>>>

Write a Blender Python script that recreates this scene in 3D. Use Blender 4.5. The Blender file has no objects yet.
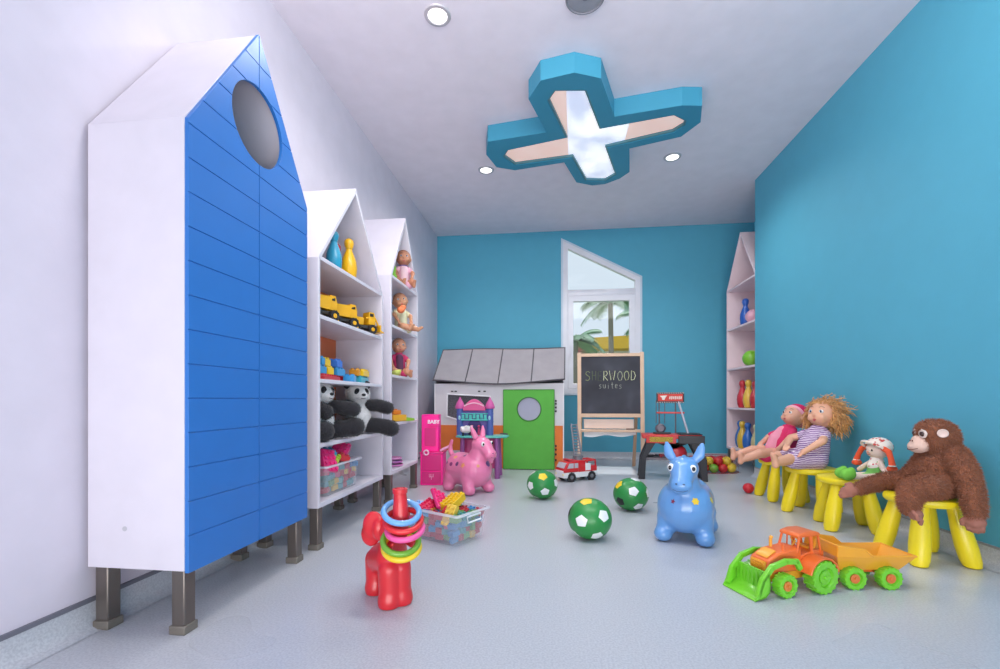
import bpy, bmesh, math, random
from mathutils import Vector, Matrix, Euler, noise
random.seed(7)
PI=math.pi; R=math.radians
C=bpy.context.scene.collection
# ------------------------------------------------------------------ materials
def lin(c):
    return tuple(((v/255)/12.92 if v/255<=.04045 else ((v/255+.055)/1.055)**2.4) for v in c)+(1,)
_M={}
def mat(c, rough=.5, metal=0, coat=0, bump=0, bs=60, var=0, vs=8, alpha=1, trans=0, emit=0, sub=0, sheen=0):
    k=(tuple(c),rough,metal,coat,bump,bs,var,vs,alpha,trans,emit,sub,sheen)
    if k in _M: return _M[k]
    m=bpy.data.materials.new('surface'); m.use_nodes=True; nt=m.node_tree; b=nt.nodes['Principled BSDF']
    b.inputs['Base Color'].default_value=lin(c); b.inputs['Roughness'].default_value=rough
    b.inputs['Metallic'].default_value=metal; b.inputs['Coat Weight'].default_value=coat
    b.inputs['Coat Roughness'].default_value=.15
    b.inputs['Alpha'].default_value=alpha; b.inputs['Transmission Weight'].default_value=trans
    b.inputs['Sheen Weight'].default_value=sheen
    if sub: b.inputs['Subsurface Weight'].default_value=sub; b.inputs['Subsurface Scale'].default_value=.01
    if emit: b.inputs['Emission Color'].default_value=lin(c); b.inputs['Emission Strength'].default_value=emit
    tc=nt.nodes.new('ShaderNodeTexCoord')
    n2=nt.nodes.new('ShaderNodeTexNoise'); n2.inputs['Scale'].default_value=vs; n2.inputs['Detail'].default_value=4
    nt.links.new(tc.outputs['Object'],n2.inputs['Vector'])
    mx=nt.nodes.new('ShaderNodeMix'); mx.data_type='RGBA'; v=var if var else .03
    mx.inputs['A'].default_value=lin([min(255,x*(1+v)) for x in c]); mx.inputs['B'].default_value=lin([x*(1-v) for x in c])
    nt.links.new(n2.outputs['Fac'],mx.inputs['Factor']); nt.links.new(mx.outputs['Result'],b.inputs['Base Color'])
    if bump:
        n=nt.nodes.new('ShaderNodeTexNoise'); n.inputs['Scale'].default_value=bs; n.inputs['Detail'].default_value=5
        nt.links.new(tc.outputs['Object'],n.inputs['Vector'])
        bp=nt.nodes.new('ShaderNodeBump'); bp.inputs['Strength'].default_value=bump; bp.inputs['Distance'].default_value=.01
        nt.links.new(n.outputs['Fac'],bp.inputs['Height']); nt.links.new(bp.outputs['Normal'],b.inputs['Normal'])
    _M[k]=m; return m
def ramp_mat(kind, stops, scale=20, rough=.7, dist=0, rot=(0,0,0), vec='Object', mapscale=(1,1,1), emit=0):
    m=bpy.data.materials.new('pattern'); m.use_nodes=True; nt=m.node_tree; b=nt.nodes['Principled BSDF']
    b.inputs['Roughness'].default_value=rough
    tc=nt.nodes.new('ShaderNodeTexCoord'); mp=nt.nodes.new('ShaderNodeMapping')
    mp.inputs['Rotation'].default_value=rot; mp.inputs['Scale'].default_value=mapscale
    nt.links.new(tc.outputs[vec],mp.inputs['Vector'])
    t=nt.nodes.new({'wave':'ShaderNodeTexWave','voronoi':'ShaderNodeTexVoronoi','noise':'ShaderNodeTexNoise'}[kind])
    t.inputs['Scale'].default_value=scale
    if kind=='wave': t.inputs['Distortion'].default_value=dist
    nt.links.new(mp.outputs['Vector'],t.inputs['Vector'])
    cr=nt.nodes.new('ShaderNodeValToRGB')
    while len(cr.color_ramp.elements)<len(stops): cr.color_ramp.elements.new(.5)
    for e,(p,c) in zip(cr.color_ramp.elements,stops): e.position=p; e.color=lin(c)
    nt.links.new(t.outputs['Distance' if kind=='voronoi' else 'Fac'],cr.inputs['Fac'])
    nt.links.new(cr.outputs['Color'],b.inputs['Base Color'])
    if emit:
        nt.links.new(cr.outputs['Color'],b.inputs['Emission Color']); b.inputs['Emission Strength'].default_value=emit
    return m
# ------------------------------------------------------------------ mesh helpers
def B(): return bmesh.new()
def _mark(bm, n0, mi):
    bm.faces.ensure_lookup_table()
    for f in bm.faces[n0:]: f.material_index=mi
def MX(c=(0,0,0), r=(0,0,0), s=(1,1,1)):
    return Matrix.Translation(c)@Euler(r).to_matrix().to_4x4()@Matrix.Diagonal((*s,1))
def box(bm,c,s,r=(0,0,0),mi=0,bev=0,seg=2):
    n=len(bm.faces)
    g=bmesh.ops.create_cube(bm,size=1,matrix=MX(c,r,s))
    if bev:
        es=list({e for v in g['verts'] for e in v.link_edges})
        bmesh.ops.bevel(bm,geom=es,offset=bev,segments=seg,profile=.6,affect='EDGES')
    _mark(bm,n,mi)
def bx(bm,x0,x1,y0,y1,z0,z1,mi=0,bev=0): box(bm,((x0+x1)/2,(y0+y1)/2,(z0+z1)/2),(x1-x0,y1-y0,z1-z0),mi=mi,bev=bev)
def sph(bm,c,r,rot=(0,0,0),mi=0,u=20,v=12):
    if not hasattr(r,'__len__'): r=(r,r,r)
    n=len(bm.faces); bmesh.ops.create_uvsphere(bm,u_segments=u,v_segments=v,radius=1,matrix=MX(c,rot,r)); _mark(bm,n,mi)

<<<

Return the listing above unchanged, apart from dropping its pictures.

THE OUTPUT.
Write a Blender Python script that recreates this scene in 3D. Use Blender 4.5. The Blender file has no objects yet.
import bpy, bmesh, math, random
from mathutils import Vector, Matrix, Euler, noise
random.seed(7)
PI=math.pi; R=math.radians
C=bpy.context.scene.collection
# ------------------------------------------------------------------ materials
def lin(c):
    return tuple(((v/255)/12.92 if v/255<=.04045 else ((v/255+.055)/1.055)**2.4) for v in c)+(1,)
_M={}
def mat(c, rough=.5, metal=0, coat=0, bump=0, bs=60, var=0, vs=8, alpha=1, trans=0, emit=0, sub=0, sheen=0):
    k=(tuple(c),rough,metal,coat,bump,bs,var,vs,alpha,trans,emit,sub,sheen)
    if k in _M: return _M[k]
    m=bpy.data.materials.new('surface'); m.use_nodes=True; nt=m.node_tree; b=nt.nodes['Principled BSDF']
    b.inputs['Base Color'].default_value=lin(c); b.inputs['Roughness'].default_value=rough
    b.inputs['Metallic'].default_value=metal; b.inputs['Coat Weight'].default_value=coat
    b.inputs['Coat Roughness'].default_value=.15
    b.inputs['Alpha'].default_value=alpha; b.inputs['Transmission Weight'].default_value=trans
    b.inputs['Sheen Weight'].default_value=sheen
    if sub: b.inputs['Subsurface Weight'].default_value=sub; b.inputs['Subsurface Scale'].default_value=.01
    if emit: b.inputs['Emission Color'].default_value=lin(c); b.inputs['Emission Strength'].default_value=emit
    tc=nt.nodes.new('ShaderNodeTexCoord')
    n2=nt.nodes.new('ShaderNodeTexNoise'); n2.inputs['Scale'].default_value=vs; n2.inputs['Detail'].default_value=4
    nt.links.new(tc.outputs['Object'],n2.inputs['Vector'])
    mx=nt.nodes.new('ShaderNodeMix'); mx.data_type='RGBA'; v=var if var else .03
    mx.inputs['A'].default_value=lin([min(255,x*(1+v)) for x in c]); mx.inputs['B'].default_value=lin([x*(1-v) for x in c])
    nt.links.new(n2.outputs['Fac'],mx.inputs['Factor']); nt.links.new(mx.outputs['Result'],b.inputs['Base Color'])
    if bump:
        n=nt.nodes.new('ShaderNodeTexNoise'); n.inputs['Scale'].default_value=bs; n.inputs['Detail'].default_value=5
        nt.links.new(tc.outputs['Object'],n.inputs['Vector'])
        bp=nt.nodes.new('ShaderNodeBump'); bp.inputs['Strength'].default_value=bump; bp.inputs['Distance'].default_value=.01
        nt.links.new(n.outputs['Fac'],bp.inputs['Height']); nt.links.new(bp.outputs['Normal'],b.inputs['Normal'])
    _M[k]=m; return m
def ramp_mat(kind, stops, scale=20, rough=.7, dist=0, rot=(0,0,0), vec='Object', mapscale=(1,1,1), emit=0):
    m=bpy.data.materials.new('pattern'); m.use_nodes=True; nt=m.node_tree; b=nt.nodes['Principled BSDF']
    b.inputs['Roughness'].default_value=rough
    tc=nt.nodes.new('ShaderNodeTexCoord'); mp=nt.nodes.new('ShaderNodeMapping')
    mp.inputs['Rotation'].default_value=rot; mp.inputs['Scale'].default_value=mapscale
    nt.links.new(tc.outputs[vec],mp.inputs['Vector'])
    t=nt.nodes.new({'wave':'ShaderNodeTexWave','voronoi':'ShaderNodeTexVoronoi','noise':'ShaderNodeTexNoise'}[kind])
    t.inputs['Scale'].default_value=scale
    if kind=='wave': t.inputs['Distortion'].default_value=dist
    nt.links.new(mp.outputs['Vector'],t.inputs['Vector'])
    cr=nt.nodes.new('ShaderNodeValToRGB')
    while len(cr.color_ramp.elements)<len(stops): cr.color_ramp.elements.new(.5)
    for e,(p,c) in zip(cr.color_ramp.elements,stops): e.position=p; e.color=lin(c)
    nt.links.new(t.outputs['Distance' if kind=='voronoi' else 'Fac'],cr.inputs['Fac'])
    nt.links.new(cr.outputs['Color'],b.inputs['Base Color'])
    if emit:
        nt.links.new(cr.outputs['Color'],b.inputs['Emission Color']); b.inputs['Emission Strength'].default_value=emit
    return m
# ------------------------------------------------------------------ mesh helpers
def B(): return bmesh.new()
def _mark(bm, n0, mi):
    bm.faces.ensure_lookup_table()
    for f in bm.faces[n0:]: f.material_index=mi
def MX(c=(0,0,0), r=(0,0,0), s=(1,1,1)):
    return Matrix.Translation(c)@Euler(r).to_matrix().to_4x4()@Matrix.Diagonal((*s,1))
def box(bm,c,s,r=(0,0,0),mi=0,bev=0,seg=2):
    n=len(bm.faces)
    g=bmesh.ops.create_cube(bm,size=1,matrix=MX(c,r,s))
    if bev:
        es=list({e for v in g['verts'] for e in v.link_edges})
        bmesh.ops.bevel(bm,geom=es,offset=bev,segments=seg,profile=.6,affect='EDGES')
    _mark(bm,n,mi)
def bx(bm,x0,x1,y0,y1,z0,z1,mi=0,bev=0): box(bm,((x0+x1)/2,(y0+y1)/2,(z0+z1)/2),(x1-x0,y1-y0,z1-z0),mi=mi,bev=bev)
def sph(bm,c,r,rot=(0,0,0),mi=0,u=20,v=12):
    if not hasattr(r,'__len__'): r=(r,r,r)
    n=len(bm.faces); bmesh.ops.create_uvsphere(bm,u_segments=u,v_segments=v,radius=1,matrix=MX(c,rot,r)); _mark(bm,n,mi)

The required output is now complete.